# Material provided
★ ★ ★ ★

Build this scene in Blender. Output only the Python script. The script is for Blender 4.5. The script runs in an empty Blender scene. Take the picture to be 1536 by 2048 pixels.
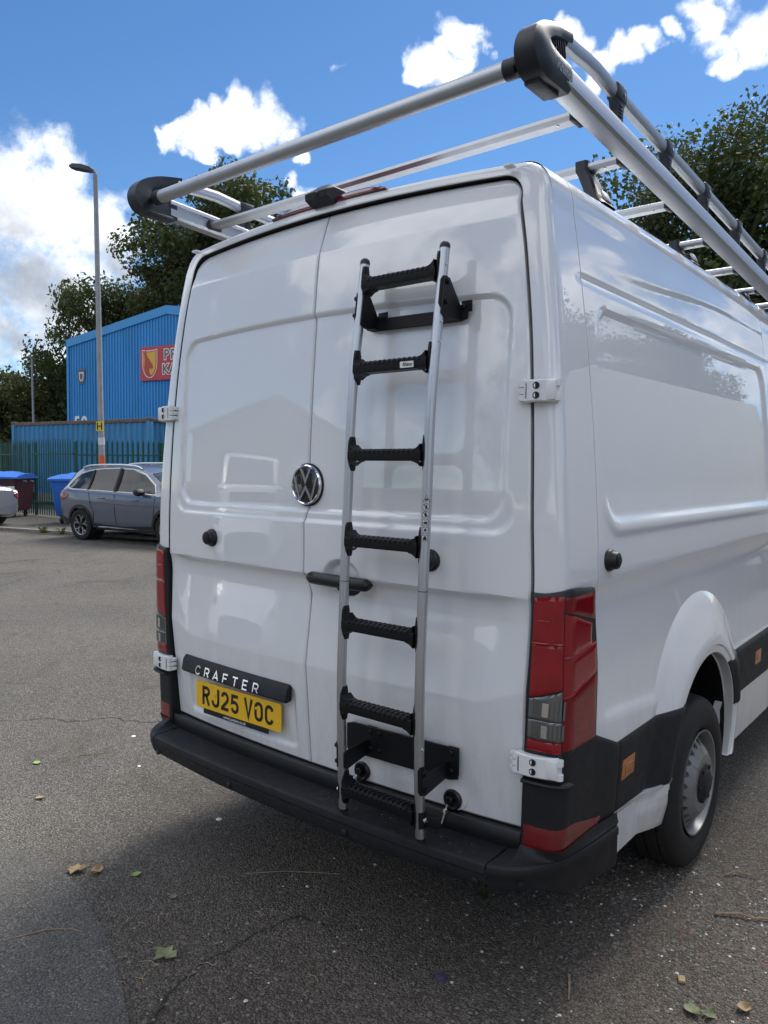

★ ★ ★ ★

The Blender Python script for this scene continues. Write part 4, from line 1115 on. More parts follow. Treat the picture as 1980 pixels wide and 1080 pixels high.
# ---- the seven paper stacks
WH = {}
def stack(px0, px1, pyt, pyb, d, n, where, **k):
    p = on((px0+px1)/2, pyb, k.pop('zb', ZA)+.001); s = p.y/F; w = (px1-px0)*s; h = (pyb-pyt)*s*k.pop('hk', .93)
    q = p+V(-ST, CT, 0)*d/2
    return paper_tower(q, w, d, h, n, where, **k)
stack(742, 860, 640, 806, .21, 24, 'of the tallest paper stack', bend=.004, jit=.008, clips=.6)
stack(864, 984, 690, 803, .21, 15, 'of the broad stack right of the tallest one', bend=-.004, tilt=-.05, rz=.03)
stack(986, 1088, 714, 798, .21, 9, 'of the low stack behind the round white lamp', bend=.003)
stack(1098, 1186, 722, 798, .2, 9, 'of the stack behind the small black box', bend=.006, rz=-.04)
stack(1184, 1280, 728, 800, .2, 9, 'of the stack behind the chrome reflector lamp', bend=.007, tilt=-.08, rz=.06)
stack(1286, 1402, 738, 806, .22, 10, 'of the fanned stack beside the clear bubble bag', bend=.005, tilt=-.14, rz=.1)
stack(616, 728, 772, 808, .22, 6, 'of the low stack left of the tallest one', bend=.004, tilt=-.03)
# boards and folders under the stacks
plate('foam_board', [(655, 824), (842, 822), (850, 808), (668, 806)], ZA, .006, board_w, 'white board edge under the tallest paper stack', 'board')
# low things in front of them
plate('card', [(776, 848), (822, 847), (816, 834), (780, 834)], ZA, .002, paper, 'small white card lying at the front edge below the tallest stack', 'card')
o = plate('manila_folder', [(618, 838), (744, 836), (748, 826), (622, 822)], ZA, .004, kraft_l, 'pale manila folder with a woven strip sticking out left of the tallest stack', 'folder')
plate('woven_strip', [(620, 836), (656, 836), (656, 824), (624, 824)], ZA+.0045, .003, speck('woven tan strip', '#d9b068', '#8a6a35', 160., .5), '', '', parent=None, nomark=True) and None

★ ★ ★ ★

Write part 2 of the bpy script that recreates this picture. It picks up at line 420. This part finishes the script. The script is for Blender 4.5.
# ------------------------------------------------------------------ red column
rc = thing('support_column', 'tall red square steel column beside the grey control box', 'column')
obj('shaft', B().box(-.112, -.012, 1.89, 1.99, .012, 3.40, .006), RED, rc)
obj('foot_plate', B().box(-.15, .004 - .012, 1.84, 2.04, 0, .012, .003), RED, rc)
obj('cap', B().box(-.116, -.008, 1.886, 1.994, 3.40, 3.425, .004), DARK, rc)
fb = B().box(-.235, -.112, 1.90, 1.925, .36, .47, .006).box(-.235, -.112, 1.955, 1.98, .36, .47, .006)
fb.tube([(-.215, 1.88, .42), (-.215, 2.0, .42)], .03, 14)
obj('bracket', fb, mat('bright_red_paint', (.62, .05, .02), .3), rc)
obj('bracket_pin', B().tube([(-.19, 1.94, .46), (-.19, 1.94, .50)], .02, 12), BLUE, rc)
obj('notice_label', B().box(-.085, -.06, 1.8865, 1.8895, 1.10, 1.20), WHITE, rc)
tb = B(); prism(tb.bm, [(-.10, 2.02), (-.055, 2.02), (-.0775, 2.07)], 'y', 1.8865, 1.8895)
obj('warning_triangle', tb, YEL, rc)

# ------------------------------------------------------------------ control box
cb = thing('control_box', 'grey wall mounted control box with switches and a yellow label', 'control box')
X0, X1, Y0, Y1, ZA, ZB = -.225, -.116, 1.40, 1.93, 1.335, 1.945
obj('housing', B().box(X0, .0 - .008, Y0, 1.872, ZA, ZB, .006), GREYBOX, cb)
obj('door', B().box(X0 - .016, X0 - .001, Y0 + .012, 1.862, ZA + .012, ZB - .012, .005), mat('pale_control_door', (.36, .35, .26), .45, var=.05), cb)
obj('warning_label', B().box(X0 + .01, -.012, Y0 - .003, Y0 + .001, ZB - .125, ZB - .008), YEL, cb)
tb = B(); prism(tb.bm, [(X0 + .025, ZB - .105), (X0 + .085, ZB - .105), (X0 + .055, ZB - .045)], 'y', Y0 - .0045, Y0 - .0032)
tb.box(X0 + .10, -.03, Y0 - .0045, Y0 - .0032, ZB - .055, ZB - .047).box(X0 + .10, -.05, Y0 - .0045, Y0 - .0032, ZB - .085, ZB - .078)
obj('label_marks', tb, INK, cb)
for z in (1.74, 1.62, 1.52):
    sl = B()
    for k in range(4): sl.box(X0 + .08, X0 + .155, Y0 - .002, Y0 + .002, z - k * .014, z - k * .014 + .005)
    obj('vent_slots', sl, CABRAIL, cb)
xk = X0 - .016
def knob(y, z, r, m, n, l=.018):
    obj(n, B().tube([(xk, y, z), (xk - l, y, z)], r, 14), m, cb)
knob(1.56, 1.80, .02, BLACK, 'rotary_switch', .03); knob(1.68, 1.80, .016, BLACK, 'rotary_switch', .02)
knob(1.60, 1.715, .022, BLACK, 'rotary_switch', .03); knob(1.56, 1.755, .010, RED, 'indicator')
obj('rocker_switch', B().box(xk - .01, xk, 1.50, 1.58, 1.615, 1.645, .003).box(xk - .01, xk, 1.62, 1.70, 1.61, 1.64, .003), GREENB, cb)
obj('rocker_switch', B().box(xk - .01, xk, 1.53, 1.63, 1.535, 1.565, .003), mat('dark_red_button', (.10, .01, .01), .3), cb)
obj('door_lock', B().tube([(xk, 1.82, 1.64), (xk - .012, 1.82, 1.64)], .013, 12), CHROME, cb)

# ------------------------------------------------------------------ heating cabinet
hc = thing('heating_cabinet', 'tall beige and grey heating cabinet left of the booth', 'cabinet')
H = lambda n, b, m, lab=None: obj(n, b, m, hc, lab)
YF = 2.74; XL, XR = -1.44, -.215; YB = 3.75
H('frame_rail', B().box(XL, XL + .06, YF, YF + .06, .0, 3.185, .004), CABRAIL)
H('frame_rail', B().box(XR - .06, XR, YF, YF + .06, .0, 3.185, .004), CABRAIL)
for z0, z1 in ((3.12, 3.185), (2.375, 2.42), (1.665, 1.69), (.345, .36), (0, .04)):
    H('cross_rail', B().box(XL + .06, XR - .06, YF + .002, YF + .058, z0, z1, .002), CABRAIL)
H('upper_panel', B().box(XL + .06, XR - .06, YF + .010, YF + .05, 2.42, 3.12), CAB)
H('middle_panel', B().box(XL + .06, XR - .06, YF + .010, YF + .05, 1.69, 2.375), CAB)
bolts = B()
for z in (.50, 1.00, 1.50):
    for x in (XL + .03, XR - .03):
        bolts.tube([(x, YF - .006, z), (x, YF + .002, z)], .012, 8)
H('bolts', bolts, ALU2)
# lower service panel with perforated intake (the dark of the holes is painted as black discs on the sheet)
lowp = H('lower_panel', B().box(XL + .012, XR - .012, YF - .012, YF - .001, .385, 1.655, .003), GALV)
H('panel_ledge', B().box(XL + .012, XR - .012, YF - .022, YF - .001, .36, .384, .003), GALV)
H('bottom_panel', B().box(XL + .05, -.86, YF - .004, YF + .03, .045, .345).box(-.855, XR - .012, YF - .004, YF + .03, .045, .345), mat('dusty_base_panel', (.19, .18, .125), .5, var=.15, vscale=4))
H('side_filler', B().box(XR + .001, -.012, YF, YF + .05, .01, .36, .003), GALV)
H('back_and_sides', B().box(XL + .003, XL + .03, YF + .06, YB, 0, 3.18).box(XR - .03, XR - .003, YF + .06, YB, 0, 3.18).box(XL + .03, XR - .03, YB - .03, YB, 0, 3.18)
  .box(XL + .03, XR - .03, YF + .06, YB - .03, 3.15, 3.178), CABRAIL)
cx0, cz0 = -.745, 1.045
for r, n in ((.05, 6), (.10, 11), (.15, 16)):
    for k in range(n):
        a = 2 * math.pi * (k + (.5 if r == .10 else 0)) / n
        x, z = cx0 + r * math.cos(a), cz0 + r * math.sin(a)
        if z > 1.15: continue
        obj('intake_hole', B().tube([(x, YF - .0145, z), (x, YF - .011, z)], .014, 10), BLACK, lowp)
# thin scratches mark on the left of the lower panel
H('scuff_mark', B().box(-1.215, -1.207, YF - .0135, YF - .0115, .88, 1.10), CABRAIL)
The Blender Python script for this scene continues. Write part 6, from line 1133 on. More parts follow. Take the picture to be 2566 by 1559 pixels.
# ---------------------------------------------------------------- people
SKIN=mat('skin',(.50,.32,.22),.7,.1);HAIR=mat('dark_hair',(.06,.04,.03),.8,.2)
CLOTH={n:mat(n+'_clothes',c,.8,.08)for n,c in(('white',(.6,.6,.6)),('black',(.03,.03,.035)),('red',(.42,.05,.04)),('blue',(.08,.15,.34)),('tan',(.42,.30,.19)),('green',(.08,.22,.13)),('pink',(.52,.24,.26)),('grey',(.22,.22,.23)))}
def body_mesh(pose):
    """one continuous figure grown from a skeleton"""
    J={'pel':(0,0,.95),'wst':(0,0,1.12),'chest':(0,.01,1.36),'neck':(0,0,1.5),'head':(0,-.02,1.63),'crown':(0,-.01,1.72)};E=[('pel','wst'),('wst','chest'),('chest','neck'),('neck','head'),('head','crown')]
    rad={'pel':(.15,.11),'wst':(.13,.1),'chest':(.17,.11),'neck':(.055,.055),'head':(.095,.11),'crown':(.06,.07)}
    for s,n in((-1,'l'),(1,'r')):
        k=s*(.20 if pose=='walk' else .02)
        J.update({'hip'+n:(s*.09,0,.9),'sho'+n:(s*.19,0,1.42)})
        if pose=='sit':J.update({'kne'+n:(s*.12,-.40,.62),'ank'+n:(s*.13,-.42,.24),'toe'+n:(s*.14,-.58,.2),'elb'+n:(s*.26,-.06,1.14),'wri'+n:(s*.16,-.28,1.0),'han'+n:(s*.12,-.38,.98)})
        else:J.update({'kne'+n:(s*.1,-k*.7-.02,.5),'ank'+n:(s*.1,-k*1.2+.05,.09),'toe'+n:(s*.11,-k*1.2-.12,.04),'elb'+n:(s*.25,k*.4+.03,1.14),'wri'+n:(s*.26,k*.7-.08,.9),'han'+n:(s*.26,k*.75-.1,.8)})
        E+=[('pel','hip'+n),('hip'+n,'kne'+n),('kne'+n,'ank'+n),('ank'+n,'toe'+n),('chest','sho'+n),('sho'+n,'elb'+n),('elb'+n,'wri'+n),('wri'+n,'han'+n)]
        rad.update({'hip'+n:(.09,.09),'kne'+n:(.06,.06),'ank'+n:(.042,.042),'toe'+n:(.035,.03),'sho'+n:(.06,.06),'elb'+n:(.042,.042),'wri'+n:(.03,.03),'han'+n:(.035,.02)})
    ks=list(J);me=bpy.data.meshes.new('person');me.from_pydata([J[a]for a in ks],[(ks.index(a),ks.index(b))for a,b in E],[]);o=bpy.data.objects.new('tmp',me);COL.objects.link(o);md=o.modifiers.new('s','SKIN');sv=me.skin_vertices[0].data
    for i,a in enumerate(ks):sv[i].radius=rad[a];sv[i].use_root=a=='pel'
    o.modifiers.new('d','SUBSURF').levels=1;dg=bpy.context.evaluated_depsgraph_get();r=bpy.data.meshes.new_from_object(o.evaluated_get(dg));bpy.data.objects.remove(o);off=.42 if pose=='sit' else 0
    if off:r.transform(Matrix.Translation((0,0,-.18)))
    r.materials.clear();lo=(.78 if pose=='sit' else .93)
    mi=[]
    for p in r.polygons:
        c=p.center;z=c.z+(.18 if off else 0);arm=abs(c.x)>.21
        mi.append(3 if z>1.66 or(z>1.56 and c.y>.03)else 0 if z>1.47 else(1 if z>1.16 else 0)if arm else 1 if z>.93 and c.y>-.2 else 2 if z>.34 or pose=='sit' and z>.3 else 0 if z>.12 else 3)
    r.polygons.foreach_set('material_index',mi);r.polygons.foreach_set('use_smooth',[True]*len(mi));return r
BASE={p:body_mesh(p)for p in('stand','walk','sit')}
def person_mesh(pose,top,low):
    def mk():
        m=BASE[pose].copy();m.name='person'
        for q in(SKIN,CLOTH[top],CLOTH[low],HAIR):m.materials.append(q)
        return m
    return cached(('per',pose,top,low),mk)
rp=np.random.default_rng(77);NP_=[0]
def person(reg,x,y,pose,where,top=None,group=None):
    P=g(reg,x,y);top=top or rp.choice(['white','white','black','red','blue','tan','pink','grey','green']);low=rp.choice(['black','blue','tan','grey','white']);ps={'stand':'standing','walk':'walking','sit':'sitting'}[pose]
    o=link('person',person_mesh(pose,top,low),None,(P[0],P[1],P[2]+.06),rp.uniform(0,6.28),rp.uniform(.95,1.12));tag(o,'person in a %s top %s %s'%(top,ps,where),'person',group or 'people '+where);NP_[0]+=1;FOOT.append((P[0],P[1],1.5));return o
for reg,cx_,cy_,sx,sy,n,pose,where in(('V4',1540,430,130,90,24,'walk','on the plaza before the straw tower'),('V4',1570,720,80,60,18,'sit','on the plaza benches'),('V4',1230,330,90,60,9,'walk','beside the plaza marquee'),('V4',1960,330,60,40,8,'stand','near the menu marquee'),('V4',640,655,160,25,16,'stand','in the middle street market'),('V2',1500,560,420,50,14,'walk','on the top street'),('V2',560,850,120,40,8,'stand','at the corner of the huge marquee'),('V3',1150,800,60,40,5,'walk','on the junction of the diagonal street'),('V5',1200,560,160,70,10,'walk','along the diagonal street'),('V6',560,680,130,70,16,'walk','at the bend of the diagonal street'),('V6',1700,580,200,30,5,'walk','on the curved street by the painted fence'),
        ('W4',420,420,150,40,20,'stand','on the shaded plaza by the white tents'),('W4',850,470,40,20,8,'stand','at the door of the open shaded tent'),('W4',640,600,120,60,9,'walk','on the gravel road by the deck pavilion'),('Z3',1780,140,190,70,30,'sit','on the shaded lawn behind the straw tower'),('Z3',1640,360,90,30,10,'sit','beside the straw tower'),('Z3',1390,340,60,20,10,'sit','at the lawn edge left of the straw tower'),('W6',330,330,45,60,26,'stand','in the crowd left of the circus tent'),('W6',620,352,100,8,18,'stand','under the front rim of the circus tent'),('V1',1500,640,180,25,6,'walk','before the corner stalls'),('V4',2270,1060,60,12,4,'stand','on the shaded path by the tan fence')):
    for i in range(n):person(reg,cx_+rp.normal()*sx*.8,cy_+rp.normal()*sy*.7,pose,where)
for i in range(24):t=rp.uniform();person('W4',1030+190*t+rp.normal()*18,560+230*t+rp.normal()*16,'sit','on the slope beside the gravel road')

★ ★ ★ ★

# What is needed
Exactly those lines that run from the line with "Write part 2" through the line with "obj('warning_triangle', tb, YEL, rc)" are to be reproduced; both end lines belong to the range.

# Exercise response
Write part 2 of the bpy script that recreates this picture. It picks up at line 420. This part finishes the script. The script is for Blender 4.5.
# ------------------------------------------------------------------ red column
rc = thing('support_column', 'tall red square steel column beside the grey control box', 'column')
obj('shaft', B().box(-.112, -.012, 1.89, 1.99, .012, 3.40, .006), RED, rc)
obj('foot_plate', B().box(-.15, .004 - .012, 1.84, 2.04, 0, .012, .003), RED, rc)
obj('cap', B().box(-.116, -.008, 1.886, 1.994, 3.40, 3.425, .004), DARK, rc)
fb = B().box(-.235, -.112, 1.90, 1.925, .36, .47, .006).box(-.235, -.112, 1.955, 1.98, .36, .47, .006)
fb.tube([(-.215, 1.88, .42), (-.215, 2.0, .42)], .03, 14)
obj('bracket', fb, mat('bright_red_paint', (.62, .05, .02), .3), rc)
obj('bracket_pin', B().tube([(-.19, 1.94, .46), (-.19, 1.94, .50)], .02, 12), BLUE, rc)
obj('notice_label', B().box(-.085, -.06, 1.8865, 1.8895, 1.10, 1.20), WHITE, rc)
tb = B(); prism(tb.bm, [(-.10, 2.02), (-.055, 2.02), (-.0775, 2.07)], 'y', 1.8865, 1.8895)
obj('warning_triangle', tb, YEL, rc)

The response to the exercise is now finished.